Francisco Javier Bernad Morales
Damos
el nombre de Meditaciones a un
conjunto de pensamientos que Marco Aurelio, emperador entre los años 161 y 180,
escribió en los tiempos en que se veía obligado a combatir en el limes del Danubio contra cuados y
marcomanos. En ellos se refleja su delicada sensibilidad y profundo sentido
moral, así como su identificación con la filosofía estoica, de la que a menudo
es considerado el último gran representante. No se trata de una obra sistemática,
sino de una serie de anotaciones realizadas en los descansos entre combates. Quizá sea una visión
exagerada y romántica, pero al leerlas es fácil imaginarlo tras un día
turbulento, recogido en su tienda de campaña, intentando abstraerse del enloquecido
fluir de los acontecimientos para, a solas con lo que llama su guía interior indagar los principios
morales a los que ha de someter sus actos.
Una
lectura superficial podría hacernos creer que las concepciones éticas de Marco
Aurelio se hallan próximas al cristianismo y al judaísmo.

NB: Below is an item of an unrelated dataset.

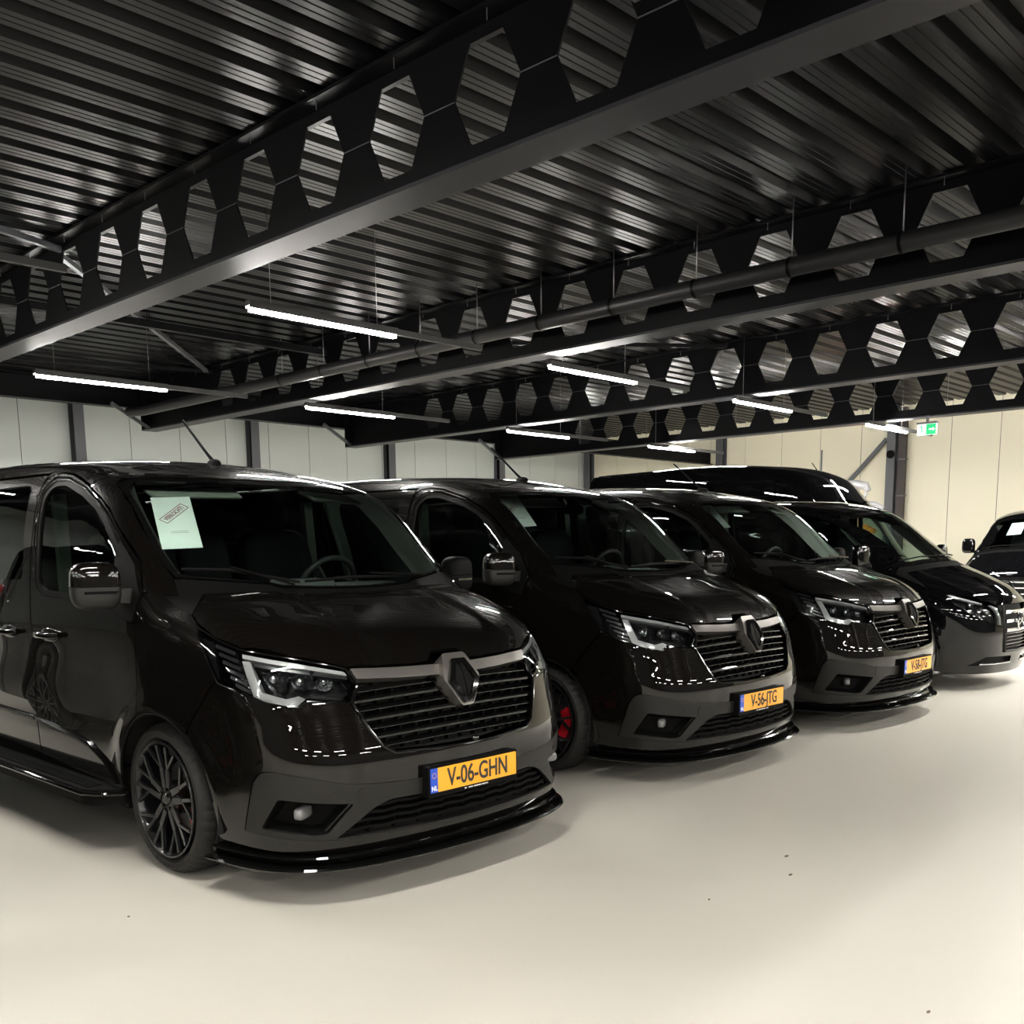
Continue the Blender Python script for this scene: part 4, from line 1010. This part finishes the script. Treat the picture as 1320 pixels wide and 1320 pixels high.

Así encontramos
expresiones tales como: “El alma racional […] se caracteriza por el amor al
prójimo” (XI, 1), “Ama a la humanidad. Toma a Dios como guía” (VII, 31), “Ama
sinceramente a los hombres con los que te ha tocado vivir” (VI, 39) o “Es
propio del hombre amar incluso a quienes lo ofenden” (VII, 22), que nos
recuerdan palabras de Jesús de Nazaret o Rabí Akiba. Otras hacen que evoquemos
el Eclesiastés (Kohélet): “Piensa constantemente que todo lo que ocurre ya ha
sucedido en el pasado y volverá a ocurrir” (X, 27), “Es posible prever el
futuro contemplando los hechos del pasado y del presente. Siempre será lo
mismo” (VII, 49) o “No hay nada nuevo” (VII, 1). Son semejanzas que no deben
ofuscarnos.
No nos
engañemos. El universo mental del emperador permanece ajeno al judaísmo y al
cristianismo, pues en él no queda lugar para la trascendencia o para la idea de
un Dios personal. El destino individual está inexorablemente fijado por
factores inmanentes: “Lo que te ocurre te estaba preparado desde la eternidad. La
concatenación causal ha trenzado desde siempre tu existencia con lo que te
sucede.” (X, 5). La providencia, a la que a menudo se refiere, no es más que
ese forzoso devenir al que nada puede sustraerse. Obviamente cabría preguntarse
por el motivo que puede llevar a reflexionar sobre la moral y a escribir
discursos parenéticos, si todo está determinado. Marco Aurelio no lo hace,
aunque quizá pudiera contestar que ese es su destino.
El
hombre debe someterse a lo establecido por la naturaleza. Si se lamenta por los
supuestos males que le afligen, se queja de los dioses, pues estos, como
siempre en el paganismo, se identifican con aquella. Todo está dispuesto y solo
cuando somos capaces de comprenderlo así y, en consecuencia, obrar siguiendo lo
que la naturaleza nos marca, nos comportamos como auténticos seres humanos. Es
la ignorancia lo que lleva al mal: “si hacen lo que es correcto, no debes
quejarte, y si yerran, claramente actúan de forma involuntaria y en ignorancia,
pues ningún alma quiere verse privada de la verdad, ni de tratar cada cosa
conforme a su valor.” (XI, 18). Diecisiete siglos después, otro filósofo
inmanentista, Friedrich Engels, glosando
a Hegel, escribiría: “La libertad consiste […] en esa soberanía sobre nosotros
mismos y sobre el mundo exterior, fundada en el conocimiento de las leyes
necesarias de la naturaleza”[1].
Sin
embargo, y aunque sea fácil detectar la proximidad entre ambas ideas, lo que en
el caso de Engels y de Marx empuja a la acción, tal como expone la XI tesis
sobre Feuerbach: “Los
filósofos no han hecho más que interpretar de diversos modo el mundo, pero de
lo que se trata es de transformarlo”[2]; en el
de Marco Aurelio parece llevar a una actitud casi budista: “Borrar la imaginación,
reprimir el impulso, apagar el deseo, mantener el autocontrol”. (IX, 7). En
cualquier caso, de estas palabras no hay que deducir que el emperador predique
la pasividad, algo incongruente en quien llevó una vida enormemente activa. Eso
sería dar a la frase un alcance que no tiene. Con su exhortación pretende que los actos
estén regidos exclusivamente por la razón.